I just recently bought a $40 iBook from a business liquidator. One of my friends was concerned that I'd be ripped off. He's experienced with craigslist however and so has his own methods there to protect him.
I bring this up because from the buyer perspective what you are saying is actually my protection. And that's what I told my friend. The seller had a 99% rating and my purchase was covered by eBay protection. I'm not saying that your points are not valid. I agree, just mentioning the opposite side here. It is indeed weighted towards the buyer.
On the other hand, my wife dealt with a real bad seller a few months back. Seller sells my wife an item for ~$12. The item arrives broken (it's glass). So, my wife asks for some recompense through the messaging system, not even involving eBay at this point. The seller's father goes ballistic. Apparently this ~$12 item is some priceless artifact that his daughter, a first time eBay seller is taking a serious loss on.
So, my wife files a claim with eBay. Which gets the postal service involved. Which gets the father to looking for and finding my wife's unlisted cell number and making harrasing and angry phone calls to her threatening legal action and lawsuits from the Attorney General of New York. He's even demanding to know from her whether MY name is the right name of her husband!

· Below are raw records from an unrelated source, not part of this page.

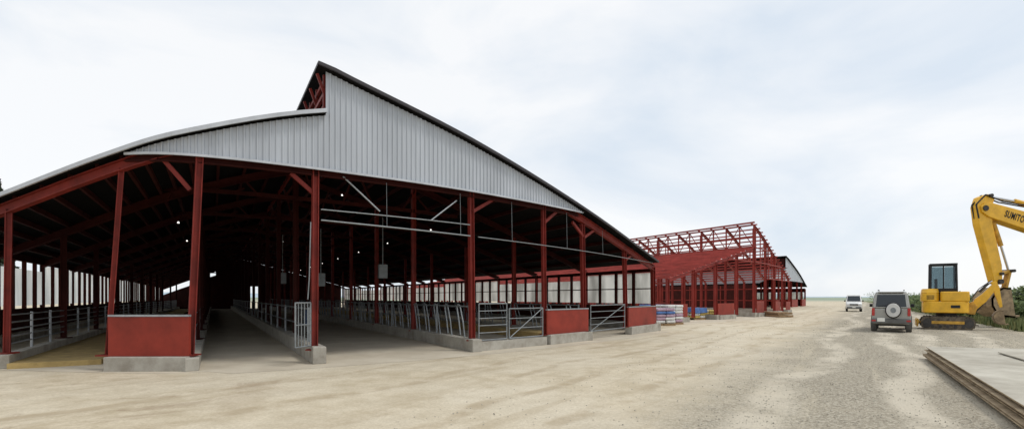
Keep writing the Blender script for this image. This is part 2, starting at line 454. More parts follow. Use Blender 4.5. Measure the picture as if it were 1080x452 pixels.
for z0_,z1_,r_ in ((0.01,.3,.29),(.3,.33,.305),(.33,.6,.29),(.6,.63,.305),(.63,.88,.29),(.88,.9,.27)): m.tube(p+Vector((0,0,z0_)),p+Vector((0,0,z1_)),r_,20)
top(m.obj('drum',[M_blue],smooth=True),'blue plastic drum standing on the barn floor','drum')

m=MB(); us=rng(0,7,40)
vs=[F1.P(u,.004,(-1.0 if u>3.2 else -.5)) for u in us]+[F1.P(u,.004,LEN+1) for u in us]; n=len(us)
m.add(vs,[(i,i+1,n+i+1,n+i) for i in range(n-1)])
slab=m.obj('floor_slab',[M_slab]); slab['kind']='structure'

# ================================================================== BARN 2 (bare red frame)
F2=Facade([(9.3,30.6),(14,35.2),(18.9,40),(23.2,45.3),(27.6,51)],[2.65,4.0,5.4],[7.2,5.2,3.3],2)
loc2=(18.9,40,0); LEN2=50
B2=empty('barn_frame',loc2,'unfinished second barn, bare red steel frame and purlins without cladding','barn')
l2=rng(0,2,10); rr2=rng(2,4,10)
def put(m,name,mt=M_redfr,par=B2,lc=loc2): return m.obj(name,[mt],par,lc)
ra=rafter(F2,l2,F2.L,B2,loc2,M_redfr,.2,.14); rb=rafter(F2,rr2,F2.Rr,B2,loc2,M_redfr,.2,.14)
m=MB()
us=rng(1.3,3.2,10)
for a,b in zip(us[:-1],us[1:]): m.beam(F2.P(a,4.3),F2.P(b,4.3),.08,.1)
for i,u in enumerate(us[1:-1]):
    m.beam(F2.P(u,4.3),F2.P(u,F2.h(u)-.1),.06,.07)
tb=put(m,'tie_truss')
for k in range(1,21):
    for o in (ra,rb): copy_at(o,LD*BAY*k*.5)
    if k%4==0: copy_at(tb,LD*BAY*k*.5)
for u in [i*.1176 for i in range(0,18)]:
    z=F2.L(u)+.07; put(MB().beam(F2.P(u,z,-.2),F2.P(u,z,LEN2),.07,.10),'purlin',M_redroof)
for u in [2.03+i*.115 for i in range(0,18)]:
    z=F2.Rr(u)+.07; put(MB().beam(F2.P(u,z,-.2),F2.P(u,z,LEN2),.07,.10),'purlin',M_redroof)
m=MB()
for z in (5.5,6.3,7.2): m.beam(F2.P(2,z,0),F2.P(2,z,LEN2),.09,.1)
m.beam(F2.P(1.9,7.28,-.3),F2.P(1.9,7.28,LEN2),.09,.12)
d=0; i=0
while d<LEN2:
    m.beam(F2.P(2,5.4,d),F2.P(2,7.2,d),.08,.09); m.beam(F2.P(2,7.15,d),F2.P(1.9,7.25,d),.08,.08)
    if i%2==0: m.beam(F2.P(2,5.4,d),F2.P(2,7.2,d+1.25),.05,.05)
    else: m.beam(F2.P(2,7.2,d),F2.P(2,5.4,d+1.25),.05,.05)
    d+=1.25; i+=1
put(m,'clerestory_frame')
for u,z in [(0,2.6),(.5,3.3),(1,3.9),(1.5,4.6),(2,6.9),(2.5,6.1),(3,5.1),(3.5,4.2),(4,3.2)]:
    m=MB(); m.ibeam(F2.P(u,.25),F2.P(u,z),.15,.2); o=put(m,'post')
    for k in range(1,11): copy_at(o,LD*BAY*k)
for z,a0 in ((3.1,2.6),(4.3,2.0),(5.4,2.0)):
    m=MB(); us=[u for u in rng(a0,4,24) if F2.h(u)>z+.1]
    for a,b in zip(us[:-1],us[1:]): m.beam(F2.P(a,z,-.1),F2.P(b,z,-.1),.06,.08)
    put(m,'girt')
# gable lattice studs and diagonals
for i,u in enumerate(rng(2.2,3.8,8)):
    put(MB().beam(F2.P(u,3.1,-.1),F2.P(u,F2.h(u),-.1),.05,.06),'gable_stud')
    if i%2==0 and u<3.5: put(MB().beam(F2.P(u,3.1,-.06),F2.P(u+.2,F2.h(u+.2)-.05,-.06),.04,.05),'gable_brace')
for z in (1.2,2.4):
    put(MB().beam(F2.P(0,z,0),F2.P(0,z,LEN2),.06,.1),'girt')
    put(MB().beam(F2.P(4,z,0),F2.P(4,z,LEN2),.06,.1),'girt')
for a,b in ((.0,.35),(1.02,1.4),(2.05,2.35),(3.0,3.3),(3.7,4.0)):
    m=MB(); m.beam(F2.P(a,.15,-.1),F2.P(b,.15,-.1),.35,.3); m.obj('footing',[M_conc],B2,loc2)
    m=MB(); m.beam(F2.P(a,.72,-.1),F2.P(b,.72,-.1),.06,.8); m.obj('wall_panel',[M_redp],B2,loc2)
for u in (0,1,2,3,4):
    m=MB(); m.beam(F2.P(u,.17,-.2),F2.P(u,.17,LEN2),.28,.34); m.obj('kerb',[M_conc],B2,loc2)
m=MB(); us=rng(0,4,20); n=len(us)
m.add([F2.P(u,.004,-1.5) for u in us]+[F2.P(u,.004,LEN2) for u in us],[(i,i+1,n+i+1,n+i) for i in range(n-1)])
m.obj('floor_slab',[M_slab])['kind']='structure'

# ================================================================== BARN 3
F3=Facade([(30,63),(35.3,69.5),(40.2,75.5),(45.9,82.5),(51.5,90)],[3.1,4.4,5.7],[7.4,5.3,3.2],2)
loc3=(40.2,75.5,0)
B3=empty('cattle_barn',loc3,'third barn with grey gable sheet and dark roof, red lower walls','barn')
roof_obj(F3,rng(0,2,8),F3.L,60,.4,B3,loc3,mats=[M_roofu,M_roofd,M_beam_dk]); roof_obj(F3,rng(1.93,4,9),lambda u:F3.Rr(max(u,2)),60,.4,B3,loc3,mats=[M_roofu,M_roofd,M_beam_dk])
MB().beam(F3.P(2,6.5,0),F3.P(2,6.5,60),.08,1.5).obj('clerestory_wall',[M_redshade],B3,loc3)
cladding(F3,B3,loc3,4.0,.4)
for u,z in [(0,3),(.5,3.6),(1,4.2),(1.5,4.8),(2,6),(2.5,5.5),(3,5),(3.5,4),(4,3)]:
    m=MB(); m.ibeam(F3.P(u,0),F3.P(u,z),.18,.26); o=m.obj('post',[M_red],B3,loc3)
    for k in range(1,6): copy_at(o,LD*BAY*k)
for a,b in ((0,.5),(1,1.5),(2.5,3),(3.5,4)):
    MB().beam(F3.P(a,.6,-.1),F3.P(b,.6,-.1),.1,1.2).obj('wall_panel',[M_redp],B3,loc3)
MB().beam(F3.P(0,1.55,0),F3.P(0,1.55,60),.1,3.1).obj('side_panel',[M_redshade],B3,loc3)
for u in (4,):
    MB().beam(F3.P(u,.6,0),F3.P(u,.6,60),.1,1.2).obj('side_panel',[M_redshade],B3,loc3)
    MB().beam(F3.P(u,2.75,0),F3.P(u,2.75,60),.06,.7).obj('side_panel',[M_redshade],B3,loc3)
    c=MB().beam(F3.P(u,1.8,.3),F3.P(u,1.8,4.7),.05,1.15).obj('curtain',[M_curtain],B3,loc3)
    for k in range(1,12): copy_at(c,LD*BAY*k)

# ================================================================== SMALL EXCAVATOR
def ringpts(L,H,n=10):
    r=H/2; pts=[]
    for i in range(n+1):
        a=-math.pi/2+math.pi*i/n; pts.append((L/2-r+r*math.cos(a), r+r*math.sin(a)))
    for i in range(n+1):
        a=math.pi/2+math.pi*i/n; pts.append((-L/2+r+r*math.cos(a), r+r*math.sin(a)))
    return pts
def disc(m,x,y0,y1,z,r,mi=0,n=18): m.tube((x,y0,z),(x,y1,z),r,n,mi)

def crawler(E,L,H,gauge,tw):
    for sy in (-1,1):
        y=sy*gauge/2; m=MB(); pts=ringpts(L,H); m.sidepoly(pts,y-tw/2,y+tw/2)
        per=[]
        for i in range(len(pts)):
            a=Vector(pts[i]);b=Vector(pts[(i+1)%len(pts)]); per.append((a,b,(b-a).length))
        tot=sum(p[2] for p in per); s=0; stp=.14
        while s<tot:
            q=s
            for a,b,l in per:
                if q<=l and l>0:
                    p=a+(b-a)*(q/l); dd=(b-a).normalized(); nn=Vector((dd.y,-dd.x)); p=p+nn*.012
                    m.beam((p.x-dd.x*.02,y,p.y-dd.y*.02),(p.x+dd.x*.02,y,p.y+dd.y*.02),tw+.01,.03)
                    break
                q-=l
            s+=stp
        m.obj('track',[M_track],E)
        ys=y-tw/2-.012 if sy<0 else y+tw/2+.012
        yo=y-tw/2+.05 if sy<0 else y+tw/2-.05
        for x,r in ((-L/2+H/2,H*.36),(L/2-H/2,H*.36)):
            m=MB(); disc(m,x,ys,yo,H/2,r); m.obj('sprocket',[M_dkmetal],E)
        for i in range(5):
            m=MB(); disc(m,-L*.28+L*.14*i,ys,yo,H*.24,H*.13); m.obj('track_roller',[M_dkmetal],E)
        m=MB(); m.box((0,y,H*.55),(L*.6,tw+.05,H*.22)); m.obj('track_frame',[M_yel2],E,bevel=.01)

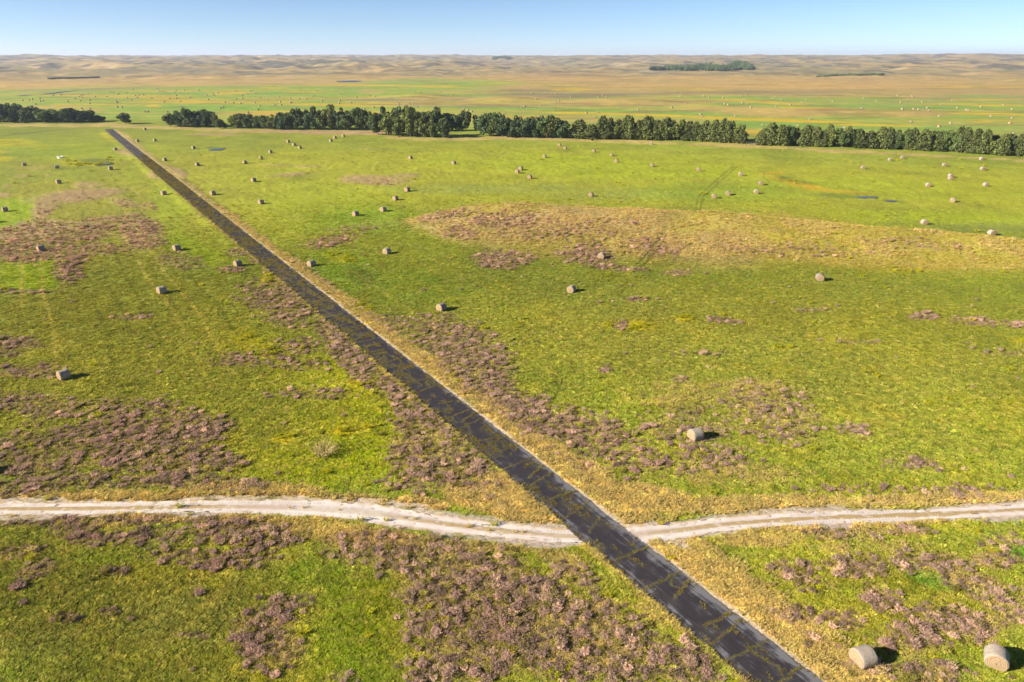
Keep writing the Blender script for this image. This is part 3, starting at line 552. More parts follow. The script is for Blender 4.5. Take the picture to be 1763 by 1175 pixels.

So at some point a freaking US Postal Inspector is involved in all of this. The damn thing goes back and eBay reverses the charges. That was the end of it, thankfully, but I have to say that there is some good reason for a bias towards the buyer.
Just my two cents anyway.
Oh, I definitely agree the checks need to be there. I'm much more often a buyer than a seller. The issue is more that eBay's system gives you security at the cost of ridiculous stupidity built into the system, for both the buyer and seller
It'd be great if another auction house came along and consigned them to oblivion.